Moreover, the court notes that it sentenced Trice at the top of the then-applicable guideline range (324-405 months). Had the amended guideline range been in effect at the time of Trice's original sentencing, the court would have sentenced Trice at the top of that range under the factors enumerated in § 3553(a). For these reasons, the court will exercise its discretion to grant Trice's motion.

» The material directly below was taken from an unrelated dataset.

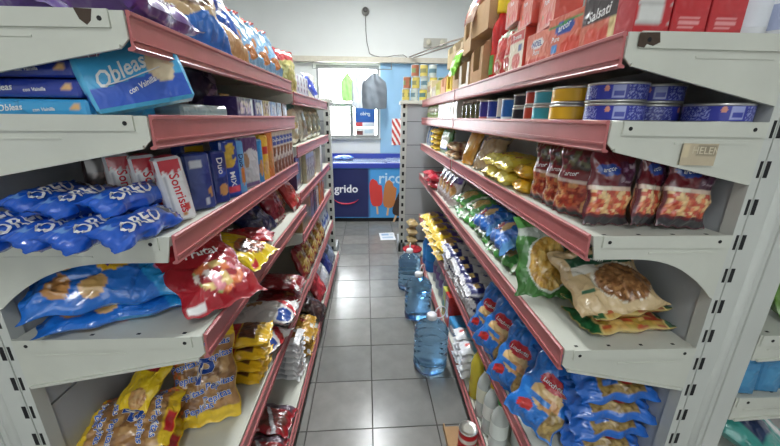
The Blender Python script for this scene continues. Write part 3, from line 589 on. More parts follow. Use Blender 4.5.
item('browns', candy((150, 96, 60), W_, [(170, 110, 66), (120, 74, 50), (206, 160, 110)], 12, None, W_, .20, .26, .09), 'snack_bag', 'clear bag of brown snacks above the crimson foil bag', 'snack', -.50, 1.63, .92, rx=66, rz=84, sc=.8)
item('redsm', candy((190, 60, 60), W_, [(236, 220, 206), (200, 60, 60), (190, 140, 100)], 13, None, W_, .14, .18, .06), 'candy_bag', 'small red and white sweets bag at the end of the near unit', 'sweets', -.44, 1.74, .92, rx=60, rz=90)
# --- fifth shelf, z .475: ring cookie bags
def pepa(w, h, t, s): return lambda: bag(w, h, t, [('fill', 0, (238, 200, 36)), ('lumps', (-1, -.74, 1, .80, .026, 1.), [(190, 142, 88), (166, 118, 66), (204, 160, 104), (140, 96, 54)]), ('check', (9, 14, -1., -.70), (222, 110, 50)), ('rect', (.0, .82, .6, .97), RED)] ,
    [('P', .1, .12, .075, -12, (20, 70, 160), 0, (236, 226, 206)), *[('Pepitas', a, b, .021, r, BLU, .1, (236, 226, 206)) for a, b, r in ((-.38, .60, 8), (.42, .66, 6), (-.5, .30, 10), (-.48, .0, 6), (-.42, -.32, 8), (.5, -.2, 5), (.38, -.48, 8), (-.2, -.66, 8), (.55, .40, 8))]], seed=s, wr=1.1, relief=1.6)
item('pepab', pepa(.19, .28, .08, 14), 'cookie_bag', 'large clear bag of ring cookies with blue lettering leaning on the rail side', 'biscuits', -.530, .905, .475, rx=60, ry=0, rz=20)
item('pepas', pepa(.22, .28, .08, 15), 'cookie_bag', 'clear ring cookie bag lying lowest at the left post', 'biscuits', -.660, .738, .475, rx=4, rz=-76, sc=.86, group='ring cookie bags at the left post')
item('pepas', None, 'cookie_bag', 'clear ring cookie bag on top at the left post', 'biscuits', -.662, .760, .540, rx=4, ry=10, rz=-80, sc=.84, group='ring cookie bags at the left post')
def yfin(): return bag(.16, .25, .06, [('fill', 0, (240, 204, 30)), ('rect', (-.7, .3, .6, .62), (170, 30, 44)), ('lell', (.3, -.6, .5, .3, .024, 1.), BISC)], [('Lomitos', -.05, .46, .014, 0, YEL, .2)], seed=16)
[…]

The court must also, then, determine what modified sentence to impose, within the amended guideline range.*fn6 Defendant has a good prison record following his original sentencing. However, his conduct prior to sentencing features substantial negative factors. In addition to his state conviction for murder and related offenses, the presentence report notes that Trice has passive and aggressive anti-social features, previously abused PCP, and carried a gun as bodyguard for a drug kingpin. Moreover, Trice expressed no acknowledgment of guilt prior to his sentencing, despite overwhelming evidence against him. Additionally, his criminal history category was minimal in view of his prior record. For the reasons discussed above, the court will reduce Trice's sentence to the top of the amended guideline range: 327 months. The 2-point reduction in Trice's offense level and the resulting sentence reduction of 78 months give Trice adequate credit not only for Amendment 706 but also for his post-sentence conduct.